Tech

JoeBen Bevirt Is Bringing Flying Taxis from Sci-Fi to Reality

A serial entrepreneur with more than 40 patents to his name, JoeBen Bevirt traces his ingenuity as an engineer back to his “idyllic childhood” on a commune in the redwoods of Santa Cruz, Calif. Getting water, he explains, meant making sure the pump was running. Plowing the garden required checking the oil in the tractor. There was no electricity, so to use a computer, he had to know how to keep the batteries and inverter humming properly.

“I was viscerally involved in figuring out how you go from electrons to getting the lights to go on,” he says over Zoom from the ranch where he lives with his wife and four children, near where he grew up. “My friends in town just plugged things in and didn’t have to think about how it all worked.”

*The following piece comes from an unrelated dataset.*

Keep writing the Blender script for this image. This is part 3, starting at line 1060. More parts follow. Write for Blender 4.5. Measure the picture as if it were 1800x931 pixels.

Mr. Bevirt, 47, was in grade school when he first fantasized about building a flying machine that could hop relatively short distances without needing a long runway or a noisy rotor. Getting home from school involved two city buses and a 5-mile walk up a dirt road, which gave him plenty of time “to dream about a better way,” he says. Now, after more than a decade of work and major advances in batteries and lightweight materials, he says that Joby Aviation, the company he founded and leads as chief executive, is “on the cusp” of making his dream a reality.

“Our mission is to transition people from driving to flying on a daily basis,” Mr. Bevirt says. Partnering with Toyota Motor Corp. and Uber Technologies Inc., he plans to launch his aircraft in 2024 as a fleet of electric air taxis, which he says will ultimately be “cheaper, faster, safer” and greener than getting around on land. He contends that by shortening commutes, reducing carbon emissions and “pulling cars off the road,” these vehicles will reduce congestion, help cities replace parking lots with parks, and allow more people to “work at their dream job while living where they want to live.”

When Mr. Bevirt first began working in earnest on electric vertical-takeoff-and-landing (eVTOL) vehicles, in 2009, most people thought he “was a little bit crazy,” he says. He was able to fund his experiments himself thanks to his success with a life-sciences robotics company that he sold to Agilent Technologies in 2007 and then with Joby Inc., which sells the popular Gorillapod line of flexible camera tripods, among other inventions.